> [Do this]: Start with the line that contains "Write the bpy" and end with the line that contains "bpy.data.objects.remove(o)"; retype those lines and the ones between them exactly, without any pictures.

[Stored data]
-- Begin --

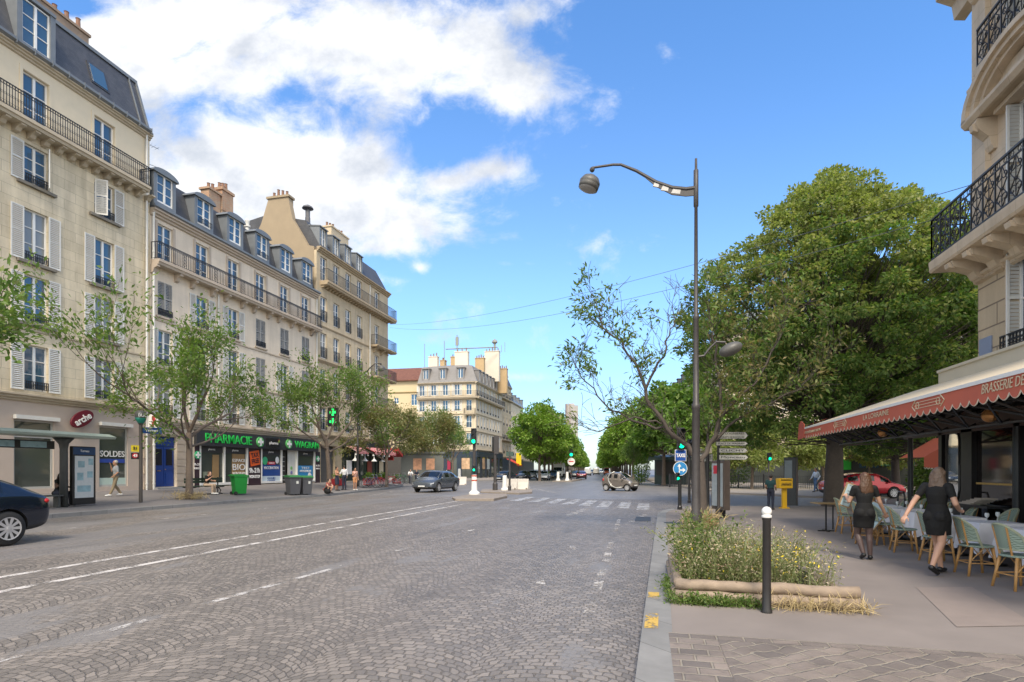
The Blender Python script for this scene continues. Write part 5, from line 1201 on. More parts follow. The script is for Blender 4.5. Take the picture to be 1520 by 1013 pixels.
q = MB(); q.lathe([(.36, 0), (.36, .1), (.26, .2), (.2, .24), (.19, .3), (.17, 1.25), (.1, 1.27)], n=20); smooth_angle(q.build('white_base', white, s3)); q = MB(); q.lathe([(.187, .86), (.187, .94)], n=20); q.build('red_band', mat('red_band', (.5, .08, .04), .5, .2), s3); q = MB(); q.lathe([(.18, 1.15), (.18, 1.24)], n=20); q.build('red_band', MATS['red_band'], s3)
q = MB(); q.tube([(0, 0, 1.2), (0, 0, 4.0)], .1, 10); q.build('post', postgrey, s3); head(s3, .34, 3.2, 3, 2, (0, -.18, 0)); head(s3, .2, 1.45, 2, 1, (.02, -.15, 0), 0, 'repeater_signal')
p = gp(735, 730); p.z = ZI2; s4 = thing('traffic_light', 'traffic light seen from behind on the far refuge, its back to the camera', 'traffic light', p, math.pi); q = MB(); q.lathe([(.2, 0), (.2, .5), (.13, .6), (.11, 3.9), (.02, 4.0)], n=12); q.build('post', postgrey, s4); o = head(s4, .38, 3.0, 3, 2, (.1, -.2, 0)); q = MB(); q.box(-.35, .05, .15, .17, 2.8, 4.2); q.build('back_board', postgrey, s4)
p = gp(756.5, 731); p.z = ZI2; s5 = thing('post', 'thin dark signal post beside the white barriers on the refuge', 'post', p); q = MB(); q.lathe([(.13, 0), (.13, .3), (.08, .4), (.07, 2.9), (.02, 2.95)], n=10); q.build('pole', postgrey, s5); q = MB(); q.box(-.25, .3, -.06, .06, 2.6, 2.95); q.build('sign_back', mat('sign_green_back', (.05, .09, .075), .5, .1), s5)
p = gp(753, 731); p.z = ZI2; p += Vector((-.35, .6, 0)); lathe_thing('refuge_bollard', 'white waisted bollard on the refuge behind the white barriers', 'bollard', p, [('body', [(.3, 0), (.3, .1), (.2, .2), (.16, 1.1), (.1, 1.15)], white, 16), ('cap', [(.12, 1.152), (.12, 1.3)], postgrey, 12)])
def barrier(label, loc, rz):
    t = thing('road_barrier', label, 'barrier', loc, rz, 'white plastic road barriers on the refuge'); q = MB(); q.prism([(-.25, 0), (.25, 0), (.22, .12), (.08, .6), (.06, .85), (-.06, .85), (-.08, .6), (-.22, .12)], -.62, .62); q.build('body', mat('barrier_white', (.62, .58, .52), .6, .15, 4), t, bevel=.02)
    q = MB(); q.box(-.3, .3, -.19, -.165, .22, .42); o = q.build('label_panel', mat('barrier_label', (.35, .5, .55), .5, .2), t); o.rotation_euler = (R(-14), 0, 0); o.location = (0, .06, .02); q = MB(); q.box(.45, .6, -.262, -.24, .02, .12); q.build('foot', isl, t)
for px, l in ((757, 'left one of the two white road barriers on the refuge'), (774, 'right one of the two white road barriers, nearest the crossing')): p = gp(px, 729); p.z = ZI2; barrier(l, p, R(-8))
p = gp(684, 720); p.z = road_z(p.x); barrier('pale road barrier standing alone on the roadway behind the grey crossover car', p, R(10))
# signals and signs far down the avenue
for px, t, l in ((848, 84, 'distant green traffic light with a round no entry sign on the avenue refuge'), (755 + 15, 120, 'distant yellow sign on a post at the left kerb of the avenue')):
    p = at(px, 700, t); p.z = -.1
    if t < 100:
        s = signal('traffic_light', l, p, .1, 5.4, .07, .6, 2); q = MB(); q.lathe([(.02, -.02), (.55, -.02), (.55, .02), (.02, .02)], n=20); o = q.build('no_entry_sign', white, s, loc=(0, -.2, 2.9)); o.rotation_euler = (R(90), 0, 0)
        q = MB(); q.box(-.35, .35, -.08, .08, .021, .03); q.build('bar', mat('red_bar', (.55, .03, .03), .5, 0), o)
    else:
        s = thing('street_sign', l, 'sign', p); q = MB(); q.tube([(0, 0, 0), (0, 0, 3)], .06, 6); q.build('post', postgrey, s); q = MB(); q.box(-.55, .55, -.05, .05, 2.6, 5.2); q.build('panel', mat('yellow_panel', (.75, .6, .02), .5, .05), s)
p = at(840, 700, 82); p.z = -.1; flat('traffic_refuge', [(p.x - 1.5, p.y - 3), (p.x + 1.2, p.y - 3), (p.x + 1.2, p.y + 10), (p.x - 1.5, p.y + 10)], -.2, .04, isl)
for dx, l in ((-.9, 'left of two small white posts on the distant refuge in the avenue'), (.4, 'right of two small white posts on the distant refuge in the avenue')): lathe_thing('refuge_bollard', l, 'bollard', (p.x + dx, p.y - 1.5, .04), [('body', [(.32, 0), (.3, .2), (.2, .3), (.18, 1.2), (.1, 1.25)], white, 12)])
p = at(682, 704, 88); p.z = 0; lathe_thing('refuge_bollard', 'white post on the kerb in front of the dark blue corner shop', 'bollard', p, [('body', [(.5, 0), (.42, .2), (.25, .35), (.22, 1.7), (.1, 1.75)], white, 12)])
# direction signs
D0 = gp(1050.5, 778)
ds = thing('direction_signs', 'post with grey arrow direction signs reading Place de Wagram, Clichy and Monceau', 'sign', D0, TH)
q = MB(); q.lathe([(.055, 0), (.055, 2.1), (.045, 2.12), (.04, 2.68), (.02, 2.7)], n=10); q.build('post', black, ds); q = MB(); q.box(-.03, .1, -.08, -.045, 2.14, 2.35); q.build('plate', mat('cream_plate', (.6, .52, .4), .6, .1), ds)
sgrey = mat('sign_grey', (.50, .50, .46), .5, .12, 6); sedge = mat('sign_dark', (.03, .03, .032), .5, .1); lett = mat('sign_letters', (.02, .02, .022), .6, 0)
q = MB(); q.lathe([(.05, 0), (.05, 3.0), (.02, 3.02)], n=8); q.build('post', postgrey, ds, loc=(.42, .25, 0))
def arrow(par, x0, x1, z0, z1, lines, d=1, y=-.07):
    a = .09; zc = (z0 + z1) / 2; e = .014
    P = [(x0, z0), (x1 - a, z0), (x1, zc), (x1 - a, z1), (x0, z1)]; Q = [(x0 + e, z0 + e), (x1 - a - e * .3, z0 + e), (x1 - e * 1.6, zc), (x1 - a - e * .3, z1 - e), (x0 + e, z1 - e)]
    if d < 0: P = [(x0 + x1 - a_, b_) for a_, b_ in P][::-1]; Q = [(x0 + x1 - a_, b_) for a_, b_ in Q][::-1]
    m1 = MB(); m1.prism(P, y, y + .02, 'y'); o = m1.build('arrow_panel', sedge, par); m2 = MB(); m2.prism(Q, y - .003, y - .0005, 'y'); m2.build('sign_face', sgrey, o)
    for k, s in enumerate(lines):
        h = (z1 - z0) / (len(lines) + .6); text(s, h * .95, lett, o, ((x0 + x1) / 2 - d * a * .3, y - .005, z1 - (z1 - z0) * (k + .5) / len(lines)), width=(x1 - x0 - a) * .88, bold=.0, extrude=.002)
arrow(ds, .22, 1.2, 2.56, 2.78, ['PTE D\'ASNIERES', 'PERIPHERIQUE']); arrow(ds, .22, 1.2, 2.36, 2.49, ['PLACE DE WAGRAM']); arrow(ds, .30, 1.18, 2.14, 2.29, ['CLICHY'], 1, -.1); arrow(ds, .30, 1.2, 1.93, 2.09, ['Monceau'], 1, -.1)
arrow(ds, -.35, .2, 1.88, 2.12, ['TERNES'], -1, .12)
# glass information panel seen from its edge
ip = thing('information_panel', 'tall glazed information panel seen edge-on beside the direction signs', 'panel', gp(1069.5, 769), R(-69))
q = MB(); q.box(-.12, .12, -.12, .12, 0, .45); q.build('foot', black, ip); q = MB(); q.box(-.45, .45, -.11, .11, .28, 1.95); q.build('case', mat('bronze_case', (.11, .085, .07), .45, .15), ip, bevel=.02); q = MB(); q.box(-.37, .37, -.125, -.112, .4, 1.85); q.build('glazing', mat('pale_poster', (.42, .47, .48), .15, .25, 3), ip); q = MB(); q.box(-.25, .1, -.13, -.126, 1.5, 1.78); q.build('notice', redp, ip)
# yellow box and grey column by the crossing
yl = mat('signal_yellow', (.72, .42, .01), .5, .08, 5)
yb_ = thing('parcel_box', 'bright yellow letter box on a yellow post with a black sprayed tag', 'letter box', gp(1164, 755), TH)
q = MB(); q.box(-.09, .09, -.06, .06, 0, .85); q.box(-.16, .16, -.14, .14, 0, .04); q.build('post', yl, yb_); q = MB(); q.box(-.28, .28, -.18, .18, .85, 1.27); q.build('box', yl, yb_, bevel=.02); q = MB()
for k in range(7): x = -.2 + k * .06; q.tube([(x, -.186, .96), (x + .03, -.186, 1.08), (x + .05, -.186, .98)], .012, 4)
q.build('graffiti_tag', black, yb_); q = MB(); q.box(-.22, .22, -.19, -.18, 1.18, 1.22); q.build('slot', black, yb_)
cp = thing('ticket_column', 'dark grey service column with a lit screen behind the yellow letter box', 'kiosk', gp(1174, 751), R(-25)); q = MB(); q.box(-.28, .28, -.2, .2, 0, 2.35); q.build('case', mat('kiosk_grey', (.05, .055, .06), .4, .15), cp, bevel=.03); q = MB(); q.box(-.24, .1, -.215, -.2, .95, 2.2); q.build('screen', mat('kiosk_screen', (.22, .27, .30), .2, .3, 3), cp)
p = at(1141, 720, 44); p.z = 0; s6 = thing('traffic_light', 'small green pedestrian light on a thin post across the side road', 'traffic light', p, .2); q = MB(); q.tube([(0, 0, 0), (0, 0, 2.6)], .06, 8); q.build('post', postgrey, s6); head(s6, .3, 2.3, 2, 1, (0, -.12, 0))

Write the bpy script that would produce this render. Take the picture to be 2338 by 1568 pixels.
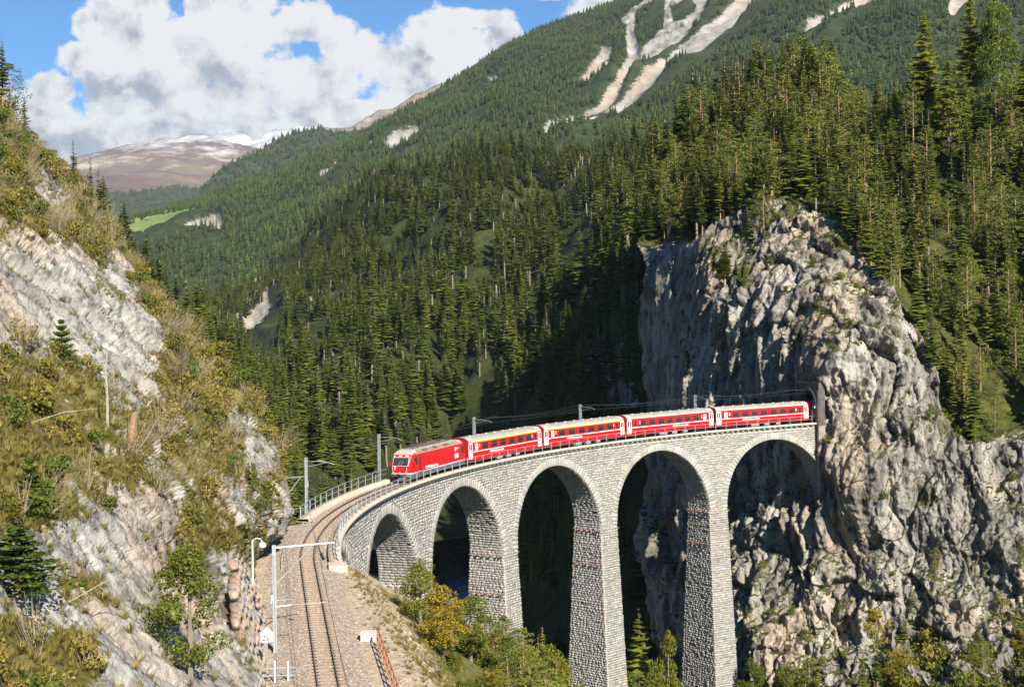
import bpy, bmesh, math, random
import numpy as np
from mathutils import Matrix, Vector

random.seed(7)
rng = np.random.default_rng(11)
SC = bpy.context.scene
COL = SC.collection
for o in list(bpy.data.objects):
    bpy.data.objects.remove(o)

# ------------------------------------------------------------------ camera
FPX, YC = 3963.57, 1006.1            # focal length and optical centre, in pixels of a 3000 px wide frame
K = 3000 / 2338.0                    # plan coordinates below are read on a 2338 px wide frame
PITCH, ROLL = 0.0036, 0.0137
cam = bpy.data.cameras.new("camera")
cam.sensor_width = 36
cam.lens = FPX / 3000 * 36
cam.clip_start = 0.5
cam.clip_end = 60000
cam_o = bpy.data.objects.new("camera", cam)
COL.objects.link(cam_o)
_F = Vector((0, math.cos(PITCH), -math.sin(PITCH)))
_U = Vector((0, math.sin(PITCH), math.cos(PITCH)))
_X = Vector((1, 0, 0))
_r = _X * math.cos(ROLL) - _U * math.sin(ROLL)
_u = _U * math.cos(ROLL) + _X * math.sin(ROLL)
cam_o.matrix_world = Matrix(((_r.x, _u.x, -_F.x, 0), (_r.y, _u.y, -_F.y, 0), (_r.z, _u.z, -_F.z, 0), (0, 0, 0, 1)))
SC.camera = cam_o

# ------------------------------------------------------------------ light
SUN_AZ, SUN_EL = math.radians(-67), math.radians(33)     # azimuth from +X, counter-clockwise
sv = Vector((math.cos(SUN_AZ) * math.cos(SUN_EL), math.sin(SUN_AZ) * math.cos(SUN_EL), math.sin(SUN_EL)))
sun = bpy.data.lights.new("sun", 'SUN')
sun.energy = 5.0
sun.angle = math.radians(0.5)
sun.color = (1.0, 0.93, 0.80)
sun_o = bpy.data.objects.new("sun", sun)
sun_o.rotation_euler = sv.to_track_quat('Z', 'Y').to_euler()
sun_o.location = (0, 0, 400)
COL.objects.link(sun_o)

SC.view_settings.view_transform = 'Standard'
SC.view_settings.look = 'None'
SC.view_settings.exposure = 1.08
SC.view_settings.gamma = 1.0
SC.view_settings.use_curve_mapping = False
SC.render.engine = 'CYCLES'
SC.cycles.use_denoising = True
SC.cycles.max_bounces = 4
SC.cycles.diffuse_bounces = 2
SC.cycles.glossy_bounces = 2
SC.cycles.transmission_bounces = 2
SC.cycles.transparent_max_bounces = 4
SC.cycles.volume_bounces = 0
SC.cycles.use_adaptive_sampling = True


class NT:
    """small helper round a node tree"""
    def __init__(self, tree):
        self.t = tree
        tree.nodes.clear()

    def n(self, kind, **kw):
        nd = self.t.nodes.new(kind)
        for k, v in kw.items():
            if k.startswith('i_'):
                key = k[2:]
                key = int(key) if key.isdigit() else key.replace('_', ' ')
                nd.inputs[key].default_value = v
            else:
                setattr(nd, k, v)
        return nd

    def l(self, a, b):
        self.t.links.new(a, b)

    def math(self, op, a, b=None, clamp=False):
        m = self.n('ShaderNodeMath', operation=op, use_clamp=clamp)
        for i, v in enumerate((a, b)):
            if v is None:
                continue
            if isinstance(v, (int, float)):
                m.inputs[i].default_value = v
            else:
                self.l(v, m.inputs[i])
        return m.outputs[0]

    def mix(self, f, a, b, blend='MIX'):
        m = self.n('ShaderNodeMix', data_type='RGBA', blend_type=blend)
        for sock, v in ((m.inputs[0], f), (m.inputs[6], a), (m.inputs[7], b)):
            if isinstance(v, (int, float)):
                sock.default_value = v
            elif isinstance(v, (tuple, list)):
                sock.default_value = tuple(v) + ((1,) if len(v) == 3 else ())
            else:
                self.l(v, sock)
        return m.outputs[2]

    def noise(self, vec, scale, detail=4, rough=0.55, dist=0.0, kind='FBM'):
        m = self.n('ShaderNodeTexNoise')
        m.noise_dimensions = '3D'
        try:
            m.noise_type = kind
        except Exception:
            pass
        m.inputs['Scale'].default_value = scale
        m.inputs['Detail'].default_value = detail
        m.inputs['Roughness'].default_value = rough
        m.inputs['Distortion'].default_value = dist
        if vec is not None:
            self.l(vec, m.inputs['Vector'])
        return m.outputs[0]

    def mapr(self, v, a, b, c=0.0, d=1.0, smooth=False):
        m = self.n('ShaderNodeMapRange')
        m.interpolation_type = 'SMOOTHSTEP' if smooth else 'LINEAR'
        m.clamp = True
        self.l(v, m.inputs[0])
        for i, x in enumerate((a, b, c, d)):
            m.inputs[1 + i].default_value = x
        return m.outputs[0]

    def ramp(self, v, stops):
        m = self.n('ShaderNodeValToRGB')
        e = m.color_ramp.elements
        while len(e) > 1:
            e.remove(e[-1])
        e[0].position, e[0].color = stops[0][0], tuple(stops[0][1]) + (1,)
        for p, c in stops[1:]:
            x = e.new(p)
            x.color = tuple(c) + (1,)
        self.l(v, m.inputs[0])
        return m.outputs[0]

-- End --

> [The solution]:
Write the bpy script that would produce this render. Take the picture to be 2338 by 1568 pixels.
import bpy, bmesh, math, random
import numpy as np
from mathutils import Matrix, Vector

random.seed(7)
rng = np.random.default_rng(11)
SC = bpy.context.scene
COL = SC.collection
for o in list(bpy.data.objects):
    bpy.data.objects.remove(o)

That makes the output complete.